>>>>>

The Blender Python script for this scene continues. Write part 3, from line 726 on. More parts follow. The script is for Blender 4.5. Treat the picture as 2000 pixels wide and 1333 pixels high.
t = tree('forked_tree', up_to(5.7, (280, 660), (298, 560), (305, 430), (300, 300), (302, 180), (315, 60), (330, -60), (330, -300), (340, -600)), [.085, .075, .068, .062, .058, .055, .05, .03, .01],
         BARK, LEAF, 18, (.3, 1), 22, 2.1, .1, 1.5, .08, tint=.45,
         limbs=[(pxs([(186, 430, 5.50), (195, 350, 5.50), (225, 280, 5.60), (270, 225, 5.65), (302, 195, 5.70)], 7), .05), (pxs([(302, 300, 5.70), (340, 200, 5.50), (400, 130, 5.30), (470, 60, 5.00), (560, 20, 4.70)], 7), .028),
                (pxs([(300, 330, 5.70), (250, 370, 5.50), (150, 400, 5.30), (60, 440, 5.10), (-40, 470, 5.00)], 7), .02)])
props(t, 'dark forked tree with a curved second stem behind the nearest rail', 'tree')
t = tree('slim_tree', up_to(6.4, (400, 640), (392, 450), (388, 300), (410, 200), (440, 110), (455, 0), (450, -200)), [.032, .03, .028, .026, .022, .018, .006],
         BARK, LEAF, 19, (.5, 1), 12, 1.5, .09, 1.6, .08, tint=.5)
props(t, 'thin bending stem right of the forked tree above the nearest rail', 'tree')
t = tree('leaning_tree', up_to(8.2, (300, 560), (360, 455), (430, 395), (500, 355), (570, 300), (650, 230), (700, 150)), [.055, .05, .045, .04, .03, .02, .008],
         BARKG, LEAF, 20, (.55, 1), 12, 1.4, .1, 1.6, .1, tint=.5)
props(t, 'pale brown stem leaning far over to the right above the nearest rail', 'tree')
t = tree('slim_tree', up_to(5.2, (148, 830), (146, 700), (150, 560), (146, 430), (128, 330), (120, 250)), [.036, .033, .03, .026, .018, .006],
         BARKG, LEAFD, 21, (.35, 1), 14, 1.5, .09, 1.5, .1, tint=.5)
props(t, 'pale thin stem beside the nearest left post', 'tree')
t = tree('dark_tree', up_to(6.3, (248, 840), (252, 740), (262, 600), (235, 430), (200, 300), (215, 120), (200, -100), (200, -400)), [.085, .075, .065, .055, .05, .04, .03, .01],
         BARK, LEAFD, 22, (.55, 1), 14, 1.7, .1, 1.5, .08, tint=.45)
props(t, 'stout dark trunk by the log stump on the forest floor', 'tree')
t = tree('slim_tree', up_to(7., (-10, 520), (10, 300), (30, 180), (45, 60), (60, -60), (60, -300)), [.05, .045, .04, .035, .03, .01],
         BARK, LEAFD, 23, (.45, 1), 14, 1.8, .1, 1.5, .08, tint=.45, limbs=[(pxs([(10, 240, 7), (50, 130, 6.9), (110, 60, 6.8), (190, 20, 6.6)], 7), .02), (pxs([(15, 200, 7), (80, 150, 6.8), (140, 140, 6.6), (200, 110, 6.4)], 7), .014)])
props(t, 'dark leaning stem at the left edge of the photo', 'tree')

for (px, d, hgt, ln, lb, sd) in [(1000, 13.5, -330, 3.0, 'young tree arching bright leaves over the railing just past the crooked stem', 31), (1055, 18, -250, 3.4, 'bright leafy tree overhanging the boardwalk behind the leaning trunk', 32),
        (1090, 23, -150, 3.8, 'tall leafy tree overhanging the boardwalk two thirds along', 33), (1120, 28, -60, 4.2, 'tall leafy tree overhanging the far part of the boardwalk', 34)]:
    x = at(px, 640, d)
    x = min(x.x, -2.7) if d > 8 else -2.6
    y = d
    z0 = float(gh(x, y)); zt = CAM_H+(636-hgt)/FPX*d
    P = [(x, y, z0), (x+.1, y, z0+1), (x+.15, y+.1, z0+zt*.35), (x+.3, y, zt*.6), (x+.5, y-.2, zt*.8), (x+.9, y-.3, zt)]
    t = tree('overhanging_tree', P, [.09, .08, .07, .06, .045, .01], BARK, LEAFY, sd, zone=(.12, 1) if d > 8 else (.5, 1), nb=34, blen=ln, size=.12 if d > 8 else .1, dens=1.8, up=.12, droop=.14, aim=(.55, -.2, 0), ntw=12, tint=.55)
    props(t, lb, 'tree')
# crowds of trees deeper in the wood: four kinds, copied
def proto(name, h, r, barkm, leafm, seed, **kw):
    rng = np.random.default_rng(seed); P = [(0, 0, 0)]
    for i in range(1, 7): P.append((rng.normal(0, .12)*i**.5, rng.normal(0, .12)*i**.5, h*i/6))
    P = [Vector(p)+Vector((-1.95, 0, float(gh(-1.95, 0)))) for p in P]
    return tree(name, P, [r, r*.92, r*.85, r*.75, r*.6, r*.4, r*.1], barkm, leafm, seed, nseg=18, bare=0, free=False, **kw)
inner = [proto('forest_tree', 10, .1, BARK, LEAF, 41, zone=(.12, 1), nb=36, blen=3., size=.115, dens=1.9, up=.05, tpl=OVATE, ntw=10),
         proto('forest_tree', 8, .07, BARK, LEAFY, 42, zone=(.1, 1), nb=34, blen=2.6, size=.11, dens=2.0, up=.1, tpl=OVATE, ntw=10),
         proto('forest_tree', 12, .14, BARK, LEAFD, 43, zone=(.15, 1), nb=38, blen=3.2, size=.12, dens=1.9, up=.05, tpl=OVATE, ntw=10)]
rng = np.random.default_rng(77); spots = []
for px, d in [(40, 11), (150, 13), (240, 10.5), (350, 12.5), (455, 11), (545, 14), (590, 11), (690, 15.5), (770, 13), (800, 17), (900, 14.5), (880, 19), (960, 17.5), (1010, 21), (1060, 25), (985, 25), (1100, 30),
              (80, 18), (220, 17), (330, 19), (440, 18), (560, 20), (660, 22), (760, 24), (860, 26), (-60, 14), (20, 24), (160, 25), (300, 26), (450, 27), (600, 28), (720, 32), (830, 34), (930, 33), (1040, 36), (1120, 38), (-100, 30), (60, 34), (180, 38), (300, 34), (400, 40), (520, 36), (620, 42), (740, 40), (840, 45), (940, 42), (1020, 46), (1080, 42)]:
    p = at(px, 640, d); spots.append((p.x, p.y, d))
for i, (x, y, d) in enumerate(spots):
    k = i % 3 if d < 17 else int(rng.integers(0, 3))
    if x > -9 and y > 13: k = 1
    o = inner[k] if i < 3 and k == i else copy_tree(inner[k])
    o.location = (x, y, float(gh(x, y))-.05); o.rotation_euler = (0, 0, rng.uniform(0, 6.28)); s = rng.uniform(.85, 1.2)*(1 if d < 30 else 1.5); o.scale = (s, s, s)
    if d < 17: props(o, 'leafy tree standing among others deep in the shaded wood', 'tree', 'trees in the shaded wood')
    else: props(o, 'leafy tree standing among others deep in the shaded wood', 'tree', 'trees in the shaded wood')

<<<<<

§ Task instructions
Extract the full listing above without alteration.

§ Written solution
The Blender Python script for this scene continues. Write part 3, from line 726 on. More parts follow. The script is for Blender 4.5. Treat the picture as 2000 pixels wide and 1333 pixels high.
t = tree('forked_tree', up_to(5.7, (280, 660), (298, 560), (305, 430), (300, 300), (302, 180), (315, 60), (330, -60), (330, -300), (340, -600)), [.085, .075, .068, .062, .058, .055, .05, .03, .01],
         BARK, LEAF, 18, (.3, 1), 22, 2.1, .1, 1.5, .08, tint=.45,
         limbs=[(pxs([(186, 430, 5.50), (195, 350, 5.50), (225, 280, 5.60), (270, 225, 5.65), (302, 195, 5.70)], 7), .05), (pxs([(302, 300, 5.70), (340, 200, 5.50), (400, 130, 5.30), (470, 60, 5.00), (560, 20, 4.70)], 7), .028),
                (pxs([(300, 330, 5.70), (250, 370, 5.50), (150, 400, 5.30), (60, 440, 5.10), (-40, 470, 5.00)], 7), .02)])
props(t, 'dark forked tree with a curved second stem behind the nearest rail', 'tree')
t = tree('slim_tree', up_to(6.4, (400, 640), (392, 450), (388, 300), (410, 200), (440, 110), (455, 0), (450, -200)), [.032, .03, .028, .026, .022, .018, .006],
         BARK, LEAF, 19, (.5, 1), 12, 1.5, .09, 1.6, .08, tint=.5)
props(t, 'thin bending stem right of the forked tree above the nearest rail', 'tree')
t = tree('leaning_tree', up_to(8.2, (300, 560), (360, 455), (430, 395), (500, 355), (570, 300), (650, 230), (700, 150)), [.055, .05, .045, .04, .03, .02, .008],
         BARKG, LEAF, 20, (.55, 1), 12, 1.4, .1, 1.6, .1, tint=.5)
props(t, 'pale brown stem leaning far over to the right above the nearest rail', 'tree')
t = tree('slim_tree', up_to(5.2, (148, 830), (146, 700), (150, 560), (146, 430), (128, 330), (120, 250)), [.036, .033, .03, .026, .018, .006],
         BARKG, LEAFD, 21, (.35, 1), 14, 1.5, .09, 1.5, .1, tint=.5)
props(t, 'pale thin stem beside the nearest left post', 'tree')
t = tree('dark_tree', up_to(6.3, (248, 840), (252, 740), (262, 600), (235, 430), (200, 300), (215, 120), (200, -100), (200, -400)), [.085, .075, .065, .055, .05, .04, .03, .01],
         BARK, LEAFD, 22, (.55, 1), 14, 1.7, .1, 1.5, .08, tint=.45)
props(t, 'stout dark trunk by the log stump on the forest floor', 'tree')
t = tree('slim_tree', up_to(7., (-10, 520), (10, 300), (30, 180), (45, 60), (60, -60), (60, -300)), [.05, .045, .04, .035, .03, .01],
         BARK, LEAFD, 23, (.45, 1), 14, 1.8, .1, 1.5, .08, tint=.45, limbs=[(pxs([(10, 240, 7), (50, 130, 6.9), (110, 60, 6.8), (190, 20, 6.6)], 7), .02), (pxs([(15, 200, 7), (80, 150, 6.8), (140, 140, 6.6), (200, 110, 6.4)], 7), .014)])
props(t, 'dark leaning stem at the left edge of the photo', 'tree')

for (px, d, hgt, ln, lb, sd) in [(1000, 13.5, -330, 3.0, 'young tree arching bright leaves over the railing just past the crooked stem', 31), (1055, 18, -250, 3.4, 'bright leafy tree overhanging the boardwalk behind the leaning trunk', 32),
        (1090, 23, -150, 3.8, 'tall leafy tree overhanging the boardwalk two thirds along', 33), (1120, 28, -60, 4.2, 'tall leafy tree overhanging the far part of the boardwalk', 34)]:
    x = at(px, 640, d)
    x = min(x.x, -2.7) if d > 8 else -2.6
    y = d
    z0 = float(gh(x, y)); zt = CAM_H+(636-hgt)/FPX*d
    P = [(x, y, z0), (x+.1, y, z0+1), (x+.15, y+.1, z0+zt*.35), (x+.3, y, zt*.6), (x+.5, y-.2, zt*.8), (x+.9, y-.3, zt)]
    t = tree('overhanging_tree', P, [.09, .08, .07, .06, .045, .01], BARK, LEAFY, sd, zone=(.12, 1) if d > 8 else (.5, 1), nb=34, blen=ln, size=.12 if d > 8 else .1, dens=1.8, up=.12, droop=.14, aim=(.55, -.2, 0), ntw=12, tint=.55)
    props(t, lb, 'tree')
# crowds of trees deeper in the wood: four kinds, copied
def proto(name, h, r, barkm, leafm, seed, **kw):
    rng = np.random.default_rng(seed); P = [(0, 0, 0)]
    for i in range(1, 7): P.append((rng.normal(0, .12)*i**.5, rng.normal(0, .12)*i**.5, h*i/6))
    P = [Vector(p)+Vector((-1.95, 0, float(gh(-1.95, 0)))) for p in P]
    return tree(name, P, [r, r*.92, r*.85, r*.75, r*.6, r*.4, r*.1], barkm, leafm, seed, nseg=18, bare=0, free=False, **kw)
inner = [proto('forest_tree', 10, .1, BARK, LEAF, 41, zone=(.12, 1), nb=36, blen=3., size=.115, dens=1.9, up=.05, tpl=OVATE, ntw=10),
         proto('forest_tree', 8, .07, BARK, LEAFY, 42, zone=(.1, 1), nb=34, blen=2.6, size=.11, dens=2.0, up=.1, tpl=OVATE, ntw=10),
         proto('forest_tree', 12, .14, BARK, LEAFD, 43, zone=(.15, 1), nb=38, blen=3.2, size=.12, dens=1.9, up=.05, tpl=OVATE, ntw=10)]
rng = np.random.default_rng(77); spots = []
for px, d in [(40, 11), (150, 13), (240, 10.5), (350, 12.5), (455, 11), (545, 14), (590, 11), (690, 15.5), (770, 13), (800, 17), (900, 14.5), (880, 19), (960, 17.5), (1010, 21), (1060, 25), (985, 25), (1100, 30),
              (80, 18), (220, 17), (330, 19), (440, 18), (560, 20), (660, 22), (760, 24), (860, 26), (-60, 14), (20, 24), (160, 25), (300, 26), (450, 27), (600, 28), (720, 32), (830, 34), (930, 33), (1040, 36), (1120, 38), (-100, 30), (60, 34), (180, 38), (300, 34), (400, 40), (520, 36), (620, 42), (740, 40), (840, 45), (940, 42), (1020, 46), (1080, 42)]:
    p = at(px, 640, d); spots.append((p.x, p.y, d))
for i, (x, y, d) in enumerate(spots):
    k = i % 3 if d < 17 else int(rng.integers(0, 3))
    if x > -9 and y > 13: k = 1
    o = inner[k] if i < 3 and k == i else copy_tree(inner[k])
    o.location = (x, y, float(gh(x, y))-.05); o.rotation_euler = (0, 0, rng.uniform(0, 6.28)); s = rng.uniform(.85, 1.2)*(1 if d < 30 else 1.5); o.scale = (s, s, s)
    if d < 17: props(o, 'leafy tree standing among others deep in the shaded wood', 'tree', 'trees in the shaded wood')
    else: props(o, 'leafy tree standing among others deep in the shaded wood', 'tree', 'trees in the shaded wood')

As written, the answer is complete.